Aspects of Love

Based on the novel by david Garnett, with music by Andrew Lloyd Webber & lyrics by Don Black and Charles Hart
Hope Mill Theatre and Aria Entertainment
Hope Mill Theatre

Kelly Price (Rose) & Felix Mosse (Alex) Credit: Anthony Robling
Jerome Pradon (George) & Kimberley Blake (Giulietta) Credit: Anthony Robling
Kelly Price (Rose) & Felix Mosse (Alex) Credit: Anthony Robling
Kelly Price (Rose) Credit: Anthony Robling

Hope Mill continues its collaboration with Aria with a revival of one of the least-known shows from perhaps musical theatre's most famous living composer.

Aspects of Love begins with the show's only popular hit, "Love Changes Everything", but, like "Memory" from Cats, it is more of a returning theme than a standalone song in the show itself. In post-war France, Alex Dillingham (Felix Moss), a shy, 17-year-old Englishman, is besotted with older French actress Rose Vibert (Kelly Price) and meets her after a performance of Ibsen's The Master Builder. He invites her up to his Uncle's villa in Pau, overlooking the Pyrenees, and for some reason she agrees.

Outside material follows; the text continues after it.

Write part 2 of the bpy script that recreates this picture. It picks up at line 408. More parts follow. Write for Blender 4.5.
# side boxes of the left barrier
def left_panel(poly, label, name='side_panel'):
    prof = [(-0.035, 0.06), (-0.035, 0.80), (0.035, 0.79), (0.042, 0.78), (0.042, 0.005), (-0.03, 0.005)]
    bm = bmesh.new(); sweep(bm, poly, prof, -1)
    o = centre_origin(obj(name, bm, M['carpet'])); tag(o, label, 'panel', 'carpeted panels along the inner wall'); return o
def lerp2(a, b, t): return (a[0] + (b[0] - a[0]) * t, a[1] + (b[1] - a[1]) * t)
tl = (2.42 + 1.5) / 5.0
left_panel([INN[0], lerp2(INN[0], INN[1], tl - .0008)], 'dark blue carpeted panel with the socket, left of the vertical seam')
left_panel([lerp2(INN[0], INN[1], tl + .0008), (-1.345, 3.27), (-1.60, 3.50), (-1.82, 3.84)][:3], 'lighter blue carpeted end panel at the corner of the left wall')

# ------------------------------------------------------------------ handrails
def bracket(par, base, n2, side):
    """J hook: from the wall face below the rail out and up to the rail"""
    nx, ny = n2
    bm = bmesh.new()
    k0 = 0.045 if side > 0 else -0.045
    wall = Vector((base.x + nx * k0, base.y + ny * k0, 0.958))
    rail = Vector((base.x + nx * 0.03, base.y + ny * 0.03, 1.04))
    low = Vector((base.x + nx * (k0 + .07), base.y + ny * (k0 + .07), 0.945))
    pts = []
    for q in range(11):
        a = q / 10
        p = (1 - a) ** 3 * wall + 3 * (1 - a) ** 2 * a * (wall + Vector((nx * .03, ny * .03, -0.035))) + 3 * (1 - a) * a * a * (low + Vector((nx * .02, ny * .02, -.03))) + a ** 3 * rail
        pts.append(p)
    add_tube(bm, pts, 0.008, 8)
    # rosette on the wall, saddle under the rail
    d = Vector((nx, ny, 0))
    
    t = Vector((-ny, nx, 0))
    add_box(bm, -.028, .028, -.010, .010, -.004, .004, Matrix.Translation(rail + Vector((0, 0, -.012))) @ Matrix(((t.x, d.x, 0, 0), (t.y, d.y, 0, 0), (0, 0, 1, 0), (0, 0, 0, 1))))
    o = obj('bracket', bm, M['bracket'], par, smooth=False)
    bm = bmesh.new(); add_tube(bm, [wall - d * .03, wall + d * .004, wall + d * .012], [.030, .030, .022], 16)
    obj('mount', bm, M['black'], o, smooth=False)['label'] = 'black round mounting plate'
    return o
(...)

Uncle George (Jerome Pradon) leaves his Italian sculptress partner Guilietta (Kimberley Blake) at his Paris flat to see his nephew, and he also falls for Rose. Two years later, after Alex has returned to England to complete his National Service, he searches for Rose and is surprised where he eventually finds her (I'm sure you won't be). After one of the more melodramatic moments of the show (there are a few) involving a gun going off, we skip twelve years to when Alex returns to find Rose has a daughter, Jenny (Eleanor Walsh).

Over the next couple of years, Jenny grows a little too fond of Alex and he does nothing to discourage her, so he has some hard decisions to make again.

It's a complex web of love, deceit, infidelity, heartbreak and loss—perhaps all these are the aspects of love of the title. It is told with a loose structure that works better in a novel than on stage and so it does seem too long for the story it is trying to tell (and 2 hours 40 on the seats at Hope Mill is quite punishing) but overall it is one of Lloyd Webber's more interesting works, and uncharacteristically intimate.

This intimacy works very well on the Hope Mill stage, as does the score stripped back to just two pianos (musical director Gareth Bretherton and Johnny James) plus occasional percussion (Phil Steventon). There are moments when it sounds like a bit of Phantom intrudes into the score, but then this was only a few years after that 'megamusical' opened and this complex score largely stands on its own. The story focusses mainly on the central trio, which later becomes a foursome, and the intimacy of the venue adds to the effect.

And those central performers are exceptionally good. Where the last Hope Mill / Aria collaboration on Spring Awakening had a talented and enthusiastic but inexperienced cast, these actors look as if they have (and indeed in some cases have) just stepped off a West End stage, and will no doubt be stepping back onto one very soon.

The design from Jason Denvir of large walls of louvred doors works well functionally but isn't pretty, and there are some odd decisions in the lighting (Aaron J Dootson) and occasionally the sound (Calum Robinson) that didn't work for me.

However as a whole this is a high quality production of a show that we don't often get the chance to see and another step up in the standard of production from Hope Mill.